Since October 2001 a 12-month project had been under way at the US government’s National Energy Technology Laboratory in conjunction with Los Alamos National Laboratory, CFD and Caterpillar subsidiary Solar Turbines. Initially a laser was set up in a natural gas piston engine to investigate in principle whether it could be an alternative to a conventional spark plug. Pulses lasting 10 nanoseconds were fired through the spark plug port and focused with lenses and mirrors. The idea was to create a ‘plasma pool’ to help keep the flame going.

The team had thought that using laser sparks in this way could reduce unwanted NOx emissions to under five parts per million without needing to treat the exhaust itself or use catalysts in the engine cycle. However, one NETL source explained that it didn’t work as expected.

In fact, the creation of several hot spots within the engine may have contributed to the production of NOx, more or less cancelling out the benefits of a lean fuel-air mixture.

Thomas, on the other hand, believes that the wrong approach was taken. ‘You need to change the combustor itself to help the laser to work,’ he said. He is confident that with further funding and research the technique could work.

Sidebar:Fewer NOx-ious emissions

In a drive to increase efficiency and lower emissions, major gas turbine manufacturers are racing to develop the ultimate lean-burn engine. Gas turbines are found not only in aero-engines but in applications such as offshore power generators and naval propulsion systems.

They generally work with a particular mix of air to fuel, but when full power is not required the air content can be increased and the amount of fuel reduced.

This lean-burn technique improves efficiency and reduces the quantity of fossil fuels consumed. It also lessens environmental pollution, the main culprit of which is NOx emissions originating from the burnt air. The lower combustion temperatures in a lean-burn system reduce the amount of NOx formed.
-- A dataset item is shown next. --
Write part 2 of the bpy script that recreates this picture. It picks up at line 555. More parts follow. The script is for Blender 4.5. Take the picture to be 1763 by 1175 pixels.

However, more energy than usual is required to get the process going, and conventional spark plugs aren’t up to the job of igniting the fuel-air mixture when the air content is so high. They cannot reliably deliver sufficient energy and break down more quickly with overuse, presenting a problem for engineers.

Further projects are under way intended to improve the lean-burn cycle itself. In the UK Rolls-Royce has announced that it will try to reduce the average fuel burn in its turbines by 10 per cent over the next 10 years, and bring the amount of NOx its engines emit to half of that allowed under current legislation. One initiative involves injecting two or three times as much air into the turbine’s primary zone near the engine’s nozzle. With the reduction of temperature this should considerably decrease NOx emissions.

Pratt & Whitney also has a ‘green engine’ research programme. One initiative is the TALON (Technology for Advanced Low NOx) project, whose latest versions are already being incorporated into new Airbus A330 engines.

The company said the TALON combustor can direct cooling air only to where it is needed, thus saving the amount of superfluous air required. This means more is available to mix with fuel for lean burning.